The much respected Dimon told CNBC this week that “[Warren] uses some pretty harsh words [that] some would say vilifies successful people. I think we should applaud successful people.” Warren’s anti-business rhetoric should frighten voters: “There is nobody in this country that got rich on their own. Nobody!” And she does not just talk the mad-liberal talk. She plans to divert private wealth into expensive social experiments, such as her state-run healthcare proposal.
To be specific, Mr. Dimon is alarmed by Warren’s proposed Accountable Capitalism Act that will “change the complete nature of how you run a corporation.” Actually, he meant corporations with revenue of at least $1 billion, which Warren would regulate with a new bureaucracy (Office of US Corporations) that mandates 40% of a company’s board is elected by its employees, creates disincentives for stock-based compensation, and requires political activity to be approved by 75% of the board and 75% of the shareholders – just to get started.
Ms. Warren’s fundamental failing is her disdain for ownership and leadership. In her worldview, there is no difference between Sam Walton, the billionaire founder of Wal-Mart (who drove an old pick-up until his end of days) and Gordon Greed Is Good Gecko. Hers is the thinking trap of make-believe progressives, who don’t distinguish between team-building founders and the “smartest” guys in the room that break up companies and small towns. She hates them all.

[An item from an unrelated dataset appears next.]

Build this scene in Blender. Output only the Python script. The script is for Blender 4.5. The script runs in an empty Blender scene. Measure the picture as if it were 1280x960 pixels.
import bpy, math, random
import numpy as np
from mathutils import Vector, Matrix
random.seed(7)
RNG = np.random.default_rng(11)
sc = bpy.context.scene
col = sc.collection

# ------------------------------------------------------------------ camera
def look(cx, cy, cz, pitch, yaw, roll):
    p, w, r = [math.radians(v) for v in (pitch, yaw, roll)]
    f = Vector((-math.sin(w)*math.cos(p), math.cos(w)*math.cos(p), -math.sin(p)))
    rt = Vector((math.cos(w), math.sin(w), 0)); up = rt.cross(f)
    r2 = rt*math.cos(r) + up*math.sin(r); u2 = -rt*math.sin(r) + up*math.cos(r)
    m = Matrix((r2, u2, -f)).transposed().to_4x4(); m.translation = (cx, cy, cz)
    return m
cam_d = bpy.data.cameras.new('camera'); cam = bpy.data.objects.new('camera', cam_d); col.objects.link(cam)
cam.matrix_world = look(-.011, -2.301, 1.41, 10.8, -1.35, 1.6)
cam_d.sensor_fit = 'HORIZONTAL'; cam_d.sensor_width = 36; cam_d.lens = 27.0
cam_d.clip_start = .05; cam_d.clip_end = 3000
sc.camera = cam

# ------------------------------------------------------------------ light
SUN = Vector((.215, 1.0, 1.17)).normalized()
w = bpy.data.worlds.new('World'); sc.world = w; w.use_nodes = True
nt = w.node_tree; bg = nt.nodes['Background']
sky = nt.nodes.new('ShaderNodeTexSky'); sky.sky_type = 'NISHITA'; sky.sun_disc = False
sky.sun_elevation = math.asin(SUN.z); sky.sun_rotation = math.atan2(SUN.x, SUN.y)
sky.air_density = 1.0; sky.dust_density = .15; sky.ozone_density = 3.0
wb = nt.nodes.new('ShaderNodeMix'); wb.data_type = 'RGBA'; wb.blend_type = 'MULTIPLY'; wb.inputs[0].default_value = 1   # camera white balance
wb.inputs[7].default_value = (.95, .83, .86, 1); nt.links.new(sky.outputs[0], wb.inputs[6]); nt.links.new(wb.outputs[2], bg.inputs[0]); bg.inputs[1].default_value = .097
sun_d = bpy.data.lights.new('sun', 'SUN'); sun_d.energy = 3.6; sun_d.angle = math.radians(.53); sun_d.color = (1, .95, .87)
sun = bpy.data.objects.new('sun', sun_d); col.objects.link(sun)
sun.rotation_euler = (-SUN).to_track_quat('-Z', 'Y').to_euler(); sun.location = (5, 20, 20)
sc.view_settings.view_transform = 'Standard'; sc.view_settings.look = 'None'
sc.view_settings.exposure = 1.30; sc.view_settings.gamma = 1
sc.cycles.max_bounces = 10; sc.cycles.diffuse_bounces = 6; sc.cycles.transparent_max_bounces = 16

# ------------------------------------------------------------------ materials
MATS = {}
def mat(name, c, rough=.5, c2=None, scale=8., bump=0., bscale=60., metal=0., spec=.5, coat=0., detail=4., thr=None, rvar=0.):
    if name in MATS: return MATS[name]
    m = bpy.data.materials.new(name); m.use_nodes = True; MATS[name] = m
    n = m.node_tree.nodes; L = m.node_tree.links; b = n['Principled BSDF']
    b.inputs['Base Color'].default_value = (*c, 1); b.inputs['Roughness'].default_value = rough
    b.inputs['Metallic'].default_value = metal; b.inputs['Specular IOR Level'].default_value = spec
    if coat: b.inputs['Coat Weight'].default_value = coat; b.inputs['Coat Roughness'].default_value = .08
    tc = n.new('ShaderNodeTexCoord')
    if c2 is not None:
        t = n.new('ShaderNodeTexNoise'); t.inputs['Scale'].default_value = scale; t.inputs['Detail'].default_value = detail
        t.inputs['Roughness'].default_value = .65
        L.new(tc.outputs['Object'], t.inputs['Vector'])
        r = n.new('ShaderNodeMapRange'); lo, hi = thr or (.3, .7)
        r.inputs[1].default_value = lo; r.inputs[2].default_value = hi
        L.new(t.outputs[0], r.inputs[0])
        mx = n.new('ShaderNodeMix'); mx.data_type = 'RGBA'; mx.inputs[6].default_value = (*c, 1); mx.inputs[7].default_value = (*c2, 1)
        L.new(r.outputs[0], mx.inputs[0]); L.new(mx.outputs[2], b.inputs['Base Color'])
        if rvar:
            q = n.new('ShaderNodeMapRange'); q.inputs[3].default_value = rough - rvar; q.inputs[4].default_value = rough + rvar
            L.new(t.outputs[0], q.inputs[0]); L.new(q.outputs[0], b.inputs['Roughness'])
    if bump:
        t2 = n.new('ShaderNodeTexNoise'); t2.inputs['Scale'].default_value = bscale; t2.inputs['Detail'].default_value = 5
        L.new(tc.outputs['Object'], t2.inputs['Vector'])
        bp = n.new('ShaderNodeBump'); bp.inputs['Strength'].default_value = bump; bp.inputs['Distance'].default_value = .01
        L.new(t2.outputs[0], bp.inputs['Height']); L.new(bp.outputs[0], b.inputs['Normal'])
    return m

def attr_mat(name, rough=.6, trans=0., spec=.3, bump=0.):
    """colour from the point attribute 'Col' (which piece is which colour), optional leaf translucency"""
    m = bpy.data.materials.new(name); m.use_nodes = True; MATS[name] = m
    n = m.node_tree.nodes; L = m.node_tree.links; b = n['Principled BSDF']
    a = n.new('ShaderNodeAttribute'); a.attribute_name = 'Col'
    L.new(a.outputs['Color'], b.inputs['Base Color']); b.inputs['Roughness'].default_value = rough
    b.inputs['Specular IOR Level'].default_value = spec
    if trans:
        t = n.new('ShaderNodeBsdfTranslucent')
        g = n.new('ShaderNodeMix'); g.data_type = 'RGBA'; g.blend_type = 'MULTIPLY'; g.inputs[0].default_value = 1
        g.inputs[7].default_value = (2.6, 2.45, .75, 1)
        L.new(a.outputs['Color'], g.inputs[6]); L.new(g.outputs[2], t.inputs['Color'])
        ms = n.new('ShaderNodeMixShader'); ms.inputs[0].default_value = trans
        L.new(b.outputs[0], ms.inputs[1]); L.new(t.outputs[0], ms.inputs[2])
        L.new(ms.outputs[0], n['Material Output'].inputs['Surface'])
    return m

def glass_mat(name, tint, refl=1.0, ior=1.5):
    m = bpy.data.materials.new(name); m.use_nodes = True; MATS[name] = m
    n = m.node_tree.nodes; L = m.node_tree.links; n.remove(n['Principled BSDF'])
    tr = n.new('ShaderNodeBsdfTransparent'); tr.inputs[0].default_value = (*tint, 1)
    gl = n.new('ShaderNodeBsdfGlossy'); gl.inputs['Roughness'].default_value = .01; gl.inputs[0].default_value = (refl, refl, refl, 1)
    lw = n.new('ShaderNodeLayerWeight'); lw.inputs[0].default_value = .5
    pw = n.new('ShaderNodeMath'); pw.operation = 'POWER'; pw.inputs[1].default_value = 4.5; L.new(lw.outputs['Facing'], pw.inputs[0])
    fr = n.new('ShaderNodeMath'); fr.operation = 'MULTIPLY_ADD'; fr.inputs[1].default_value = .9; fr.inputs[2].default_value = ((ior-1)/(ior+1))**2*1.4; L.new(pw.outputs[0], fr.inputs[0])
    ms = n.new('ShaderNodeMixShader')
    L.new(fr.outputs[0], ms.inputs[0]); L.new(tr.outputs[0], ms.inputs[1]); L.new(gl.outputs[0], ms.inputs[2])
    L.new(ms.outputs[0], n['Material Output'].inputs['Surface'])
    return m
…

The American Dream is in part the belief in ownership as a measure of success (and self-worth). We work hard to own a home – and harder still to own a business. European socialists, content to live in rented dwellings and draw wages, are not Americans. Most, if not all, of us aspire to have an equity stake in where we live and work. Dimon gets this: “I think we have to look at [how] America was founded on free enterprise; freedom and free enterprise are interchangeable.”
American exceptionalism is driven by competition at every level of the economy, especially between the visions and expertise of corporate CEOs. There is one reason Apple supplanted Nokia as the dominant mobile phone seller: Steve Jobs, whose vision and discipline began and then re-invented Apple. Such captains of industry are either richly rewarded or they will take their talents elsewhere – perhaps outside the USA. That’s the law of the free-market jungle, in which the best ideas and brightest entrepreneurs rise to the top.
In October’s debate, Ms. Warren claimed, “Look, I don’t have a problem with billionaires, but you built that fortune in America, using workers all of us pay to educate.” This is the thinking trap of a collectivist, who believes success depends on “public” roads and government services. Warren’s idea of an all-powerful central state funded by super-taxing wealth is reckless, because super-taxing success undermines American exceptionalism.
In a perfect world, the 2020 election would pit President Trump against Mayor Bloomberg. If the president must be a Democrat, let it be someone with business experience and leadership expertise – not someone who lied about her ethnicity to attain success. That stunt is proof enough Ms. Warren did not compete on merit when she had the chance. No wonder she conflates success and cheating. No wonder she is a threat to the American Dream.